The programme ends with Gaude virgo Christiphera. This is a Votive Antiphon in honour of the Blessed Virgin. The music is laid out on a grand scale for TrMAATB but often Sheppard reduces his basic six-part scoring down to four parts. Peter Phillips suggests that this piece may have been written at some time after Missa Cantate. It’s a sumptuous piece, lasting for just over eleven minutes, during which time exultant polyphony pours forth in an unbroken stream. The Tallis Scholars sing it with terrific conviction throughout, but it seems to me that in the last of the six verses (‘Laus sit Patri et maiestas’) they summon up an extra degree of fervour. This glorious music, marvellously performed, is a tremendous conclusion to the programme.

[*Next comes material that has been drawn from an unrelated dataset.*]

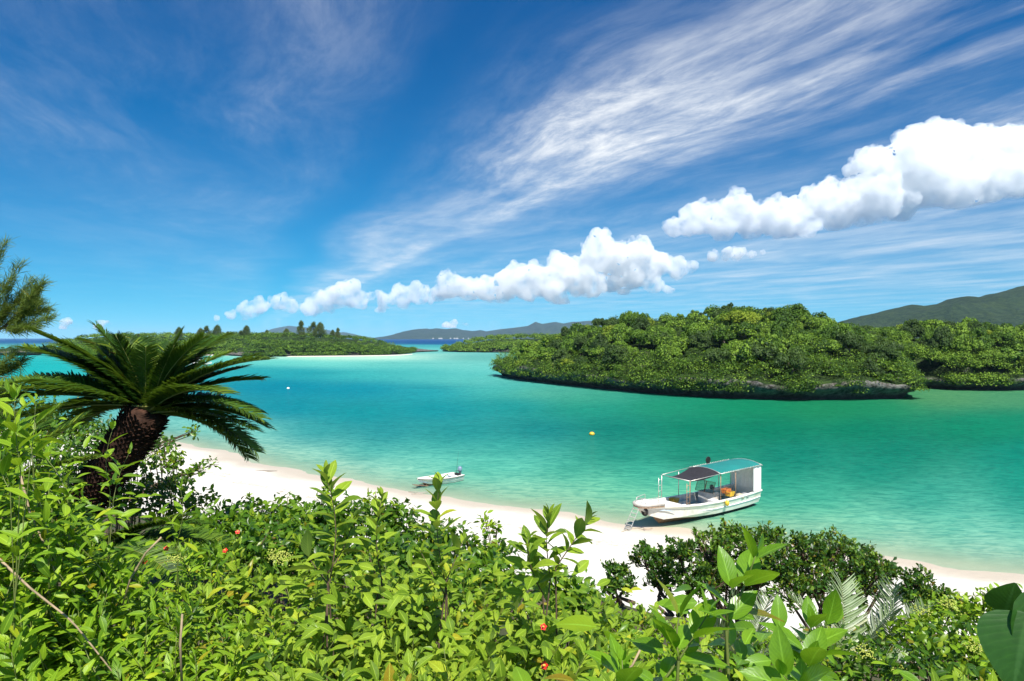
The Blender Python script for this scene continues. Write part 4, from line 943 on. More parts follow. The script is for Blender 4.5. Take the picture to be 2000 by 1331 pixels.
for px, py, rp, d in ((350, 935, 26, 9.6), (378, 920, 24, 9.8), (405, 908, 22, 10), (372, 845, 20, 10.5), (325, 870, 22, 10)):
    bush(px, py, rp, d, .085, LM_M, TO, LB3, GB3, dens=11, squash=.6, reach=True)
LB4, GB4 = 'tangled light green bush', 'light bushes in the lower right'
for px, py, rp, d in ((1850, 1215, 60, 6), (1925, 1205, 60, 5.6), (1985, 1190, 50, 5.2), (1785, 1260, 70, 5), (1700, 1310, 80, 4.5), (1600, 1335, 80, 4.5), (1500, 1320, 70, 4.6), (1880, 1285, 90, 4.6), (1965, 1290, 90, 4.3), (1400, 1330, 70, 4.6), (1330, 1300, 60, 5), (1250, 1270, 60, 5.2), (1190, 1240, 50, 5.2), (1440, 1290, 50, 5.2), (1840, 1330, 90, 3.8), (1270, 1225, 45, 6.4), (1345, 1250, 50, 6.2), (1420, 1260, 45, 6.4), (1510, 1265, 50, 6.2), (1600, 1262, 50, 6.2), (1690, 1250, 50, 6.2)):
    bush(px, py, rp, d, .062, LM_L if px % 20 else LM_M, TS, LB4+(', under the large-leaved shoots' if px < 1480 else ', around the silvery palms' if px < 1760 else ', beside the huge dark leaf')+(', furthest row' if d > 5 else ', nearer row'), GB4, dens=20)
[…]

On this CD we have a succession of magnificent examples of Tudor polyphony, superbly performed. The Missa Cantate is the major work but all the other pieces are on a similarly exalted level of invention and the quality of the performances is consistently high. The Tallis Scholars are on exciting form and the recording gives a thrilling immediacy to the voices. The recording was made by Philip Hobbs, who has engineered so many Tallis Scholars recordings over the years. On this occasion, they’ve moved from the venue that they’ve used for many recordings, the chapel of Merton College, Oxford; these sessions took place in a location which, I think, is new to Gimell. The recordings were made in the church at Brinkburn Priory in Northumberland. This, I understand, was an Augustinian Priory; the church dates from the twelfth century and was restored in the nineteenth century. Nowadays, the building is looked after by English Heritage. To judge by the results that we can hear on this disc, it’s a very suitable venue for this repertoire; the acoustic is sympathetic and the resulting recording is excellent. Incidentally, the disc is divided into no less than eighty separate tracks. This makes it very easy to follow the texts as one listens to this often-complex music

I note that Peter Phillips says of John Sheppard’s music that it is “still relatively under-recorded – there is still a long way to go with him”. I hope very much that there is an implication here that The Tallis Scholars might continue to explore Sheppard’s output on disc; that would be more than welcome.

It’s a major achievement on the part of Peter Phillips and his colleagues that they have made The Tallis Scholars a by-word for excellence in Tudor and European Renaissance polyphony over no less than fifty years. This new CD represents them at their very best and it’s a fine celebration of the ensemble’s first fifty years.